§ **Task brief**: Beginning with the first line below, please repeat the material exactly, ending with the line that includes "b.make('canopy_ropes',M_ROPE,can)".

* begin Recorded data *

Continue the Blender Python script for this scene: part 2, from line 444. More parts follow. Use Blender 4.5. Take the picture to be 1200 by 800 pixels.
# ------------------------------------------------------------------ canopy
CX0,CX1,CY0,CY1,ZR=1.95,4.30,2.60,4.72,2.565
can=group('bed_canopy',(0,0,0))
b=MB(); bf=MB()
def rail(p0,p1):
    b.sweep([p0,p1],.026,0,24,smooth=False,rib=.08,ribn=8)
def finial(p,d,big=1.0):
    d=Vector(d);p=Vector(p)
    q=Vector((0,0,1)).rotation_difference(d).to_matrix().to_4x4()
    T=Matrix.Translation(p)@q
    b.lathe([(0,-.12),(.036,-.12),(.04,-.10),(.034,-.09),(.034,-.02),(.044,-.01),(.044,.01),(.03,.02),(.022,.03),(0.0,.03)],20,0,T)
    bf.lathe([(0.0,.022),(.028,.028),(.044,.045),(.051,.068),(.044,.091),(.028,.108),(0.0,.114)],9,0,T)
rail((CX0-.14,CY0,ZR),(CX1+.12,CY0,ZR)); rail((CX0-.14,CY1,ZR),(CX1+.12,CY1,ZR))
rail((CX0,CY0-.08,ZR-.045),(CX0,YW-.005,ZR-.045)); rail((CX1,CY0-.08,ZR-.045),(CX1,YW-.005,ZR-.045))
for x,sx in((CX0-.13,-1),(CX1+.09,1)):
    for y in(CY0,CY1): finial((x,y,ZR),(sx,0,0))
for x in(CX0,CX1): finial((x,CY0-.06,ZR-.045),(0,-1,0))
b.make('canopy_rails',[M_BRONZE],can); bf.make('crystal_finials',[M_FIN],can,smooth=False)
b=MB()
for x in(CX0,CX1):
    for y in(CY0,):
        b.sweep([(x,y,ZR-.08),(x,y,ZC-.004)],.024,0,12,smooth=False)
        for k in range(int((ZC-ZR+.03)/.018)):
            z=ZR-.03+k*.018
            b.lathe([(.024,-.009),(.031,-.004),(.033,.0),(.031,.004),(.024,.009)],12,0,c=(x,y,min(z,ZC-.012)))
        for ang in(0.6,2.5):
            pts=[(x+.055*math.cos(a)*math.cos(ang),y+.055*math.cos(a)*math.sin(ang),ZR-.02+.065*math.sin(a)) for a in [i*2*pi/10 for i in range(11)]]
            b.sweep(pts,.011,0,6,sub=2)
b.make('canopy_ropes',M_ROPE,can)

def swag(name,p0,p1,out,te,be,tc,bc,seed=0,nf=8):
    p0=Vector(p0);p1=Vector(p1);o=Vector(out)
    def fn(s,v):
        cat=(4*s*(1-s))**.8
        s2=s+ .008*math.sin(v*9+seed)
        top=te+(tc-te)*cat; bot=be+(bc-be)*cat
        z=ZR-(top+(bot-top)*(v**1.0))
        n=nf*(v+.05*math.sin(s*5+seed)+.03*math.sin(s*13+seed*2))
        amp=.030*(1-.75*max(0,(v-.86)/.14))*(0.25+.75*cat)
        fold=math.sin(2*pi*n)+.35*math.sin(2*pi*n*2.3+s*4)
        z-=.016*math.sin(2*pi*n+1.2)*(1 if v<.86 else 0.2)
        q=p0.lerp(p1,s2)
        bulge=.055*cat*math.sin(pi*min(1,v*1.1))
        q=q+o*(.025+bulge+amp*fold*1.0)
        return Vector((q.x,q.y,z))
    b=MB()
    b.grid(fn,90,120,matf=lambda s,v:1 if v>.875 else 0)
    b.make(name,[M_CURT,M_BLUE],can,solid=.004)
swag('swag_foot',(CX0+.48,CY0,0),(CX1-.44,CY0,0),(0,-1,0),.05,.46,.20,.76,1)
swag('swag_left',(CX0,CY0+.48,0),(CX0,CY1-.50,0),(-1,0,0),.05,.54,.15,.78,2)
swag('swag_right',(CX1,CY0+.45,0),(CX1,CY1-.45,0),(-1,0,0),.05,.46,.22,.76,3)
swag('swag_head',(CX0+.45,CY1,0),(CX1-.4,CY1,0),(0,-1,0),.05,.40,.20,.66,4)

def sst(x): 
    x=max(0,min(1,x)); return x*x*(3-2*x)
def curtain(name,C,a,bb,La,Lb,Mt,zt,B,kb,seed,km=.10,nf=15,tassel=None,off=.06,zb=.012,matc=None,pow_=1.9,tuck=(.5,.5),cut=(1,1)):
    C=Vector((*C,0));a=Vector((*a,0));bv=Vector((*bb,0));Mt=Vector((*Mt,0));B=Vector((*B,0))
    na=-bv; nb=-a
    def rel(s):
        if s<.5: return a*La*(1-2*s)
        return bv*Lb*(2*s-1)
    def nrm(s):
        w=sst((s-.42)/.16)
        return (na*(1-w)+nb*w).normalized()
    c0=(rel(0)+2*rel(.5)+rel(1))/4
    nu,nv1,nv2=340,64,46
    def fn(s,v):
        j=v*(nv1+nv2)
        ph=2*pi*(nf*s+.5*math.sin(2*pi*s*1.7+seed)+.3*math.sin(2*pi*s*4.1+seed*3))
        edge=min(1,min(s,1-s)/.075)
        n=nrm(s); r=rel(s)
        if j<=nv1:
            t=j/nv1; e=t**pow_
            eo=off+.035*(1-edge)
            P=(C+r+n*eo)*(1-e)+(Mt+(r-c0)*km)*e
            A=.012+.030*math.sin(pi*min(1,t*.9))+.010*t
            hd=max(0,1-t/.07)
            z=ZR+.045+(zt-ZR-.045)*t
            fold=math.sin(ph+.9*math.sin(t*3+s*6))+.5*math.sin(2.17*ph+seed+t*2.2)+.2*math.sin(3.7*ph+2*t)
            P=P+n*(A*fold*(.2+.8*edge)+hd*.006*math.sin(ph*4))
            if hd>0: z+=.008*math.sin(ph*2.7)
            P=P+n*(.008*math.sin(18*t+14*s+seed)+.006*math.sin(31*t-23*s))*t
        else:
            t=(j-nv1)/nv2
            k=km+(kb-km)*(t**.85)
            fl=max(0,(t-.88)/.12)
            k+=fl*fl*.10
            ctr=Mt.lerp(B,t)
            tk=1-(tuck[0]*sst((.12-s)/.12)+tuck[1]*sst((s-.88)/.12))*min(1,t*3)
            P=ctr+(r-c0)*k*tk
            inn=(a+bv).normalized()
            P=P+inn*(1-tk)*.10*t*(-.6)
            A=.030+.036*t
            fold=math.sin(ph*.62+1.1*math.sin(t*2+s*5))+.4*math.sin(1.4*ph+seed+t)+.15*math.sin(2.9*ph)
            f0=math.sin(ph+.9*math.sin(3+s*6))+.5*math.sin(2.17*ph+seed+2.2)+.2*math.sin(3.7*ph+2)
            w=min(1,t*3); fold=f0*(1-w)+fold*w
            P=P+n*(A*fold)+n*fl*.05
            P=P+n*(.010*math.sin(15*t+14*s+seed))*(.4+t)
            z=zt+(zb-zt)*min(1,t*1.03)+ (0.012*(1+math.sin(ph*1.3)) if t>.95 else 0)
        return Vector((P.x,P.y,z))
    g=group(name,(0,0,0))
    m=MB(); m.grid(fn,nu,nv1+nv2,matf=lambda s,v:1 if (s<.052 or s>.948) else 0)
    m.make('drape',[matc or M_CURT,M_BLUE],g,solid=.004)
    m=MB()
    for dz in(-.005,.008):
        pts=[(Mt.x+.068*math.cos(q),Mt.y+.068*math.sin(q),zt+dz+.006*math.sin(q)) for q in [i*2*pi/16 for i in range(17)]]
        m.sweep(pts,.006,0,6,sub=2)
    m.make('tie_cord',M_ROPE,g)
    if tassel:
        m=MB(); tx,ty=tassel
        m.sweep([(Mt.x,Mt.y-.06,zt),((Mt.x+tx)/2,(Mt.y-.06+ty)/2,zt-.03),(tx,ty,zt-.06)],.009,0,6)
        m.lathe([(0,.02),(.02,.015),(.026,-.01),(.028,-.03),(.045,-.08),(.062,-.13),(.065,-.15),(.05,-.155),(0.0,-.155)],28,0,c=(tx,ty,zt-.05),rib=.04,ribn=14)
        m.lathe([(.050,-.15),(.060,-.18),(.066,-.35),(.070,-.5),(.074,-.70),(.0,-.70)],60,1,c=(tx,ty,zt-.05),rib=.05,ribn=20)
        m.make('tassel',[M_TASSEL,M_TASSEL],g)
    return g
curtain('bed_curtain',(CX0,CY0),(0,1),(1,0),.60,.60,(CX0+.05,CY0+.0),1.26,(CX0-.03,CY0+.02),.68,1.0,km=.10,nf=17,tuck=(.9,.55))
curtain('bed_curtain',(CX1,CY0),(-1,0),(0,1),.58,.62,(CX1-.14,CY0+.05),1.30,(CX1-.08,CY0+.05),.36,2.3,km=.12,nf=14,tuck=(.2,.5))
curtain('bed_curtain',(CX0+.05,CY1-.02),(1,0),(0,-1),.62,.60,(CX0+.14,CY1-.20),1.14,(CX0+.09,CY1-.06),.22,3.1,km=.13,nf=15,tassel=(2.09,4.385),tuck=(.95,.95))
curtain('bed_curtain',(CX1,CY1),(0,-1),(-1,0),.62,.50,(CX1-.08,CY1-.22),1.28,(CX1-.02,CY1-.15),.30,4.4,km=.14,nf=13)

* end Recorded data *

§ **Output for this task**:
Continue the Blender Python script for this scene: part 2, from line 444. More parts follow. Use Blender 4.5. Take the picture to be 1200 by 800 pixels.
# ------------------------------------------------------------------ canopy
CX0,CX1,CY0,CY1,ZR=1.95,4.30,2.60,4.72,2.565
can=group('bed_canopy',(0,0,0))
b=MB(); bf=MB()
def rail(p0,p1):
    b.sweep([p0,p1],.026,0,24,smooth=False,rib=.08,ribn=8)
def finial(p,d,big=1.0):
    d=Vector(d);p=Vector(p)
    q=Vector((0,0,1)).rotation_difference(d).to_matrix().to_4x4()
    T=Matrix.Translation(p)@q
    b.lathe([(0,-.12),(.036,-.12),(.04,-.10),(.034,-.09),(.034,-.02),(.044,-.01),(.044,.01),(.03,.02),(.022,.03),(0.0,.03)],20,0,T)
    bf.lathe([(0.0,.022),(.028,.028),(.044,.045),(.051,.068),(.044,.091),(.028,.108),(0.0,.114)],9,0,T)
rail((CX0-.14,CY0,ZR),(CX1+.12,CY0,ZR)); rail((CX0-.14,CY1,ZR),(CX1+.12,CY1,ZR))
rail((CX0,CY0-.08,ZR-.045),(CX0,YW-.005,ZR-.045)); rail((CX1,CY0-.08,ZR-.045),(CX1,YW-.005,ZR-.045))
for x,sx in((CX0-.13,-1),(CX1+.09,1)):
    for y in(CY0,CY1): finial((x,y,ZR),(sx,0,0))
for x in(CX0,CX1): finial((x,CY0-.06,ZR-.045),(0,-1,0))
b.make('canopy_rails',[M_BRONZE],can); bf.make('crystal_finials',[M_FIN],can,smooth=False)
b=MB()
for x in(CX0,CX1):
    for y in(CY0,):
        b.sweep([(x,y,ZR-.08),(x,y,ZC-.004)],.024,0,12,smooth=False)
        for k in range(int((ZC-ZR+.03)/.018)):
            z=ZR-.03+k*.018
            b.lathe([(.024,-.009),(.031,-.004),(.033,.0),(.031,.004),(.024,.009)],12,0,c=(x,y,min(z,ZC-.012)))
        for ang in(0.6,2.5):
            pts=[(x+.055*math.cos(a)*math.cos(ang),y+.055*math.cos(a)*math.sin(ang),ZR-.02+.065*math.sin(a)) for a in [i*2*pi/10 for i in range(11)]]
            b.sweep(pts,.011,0,6,sub=2)
b.make('canopy_ropes',M_ROPE,can)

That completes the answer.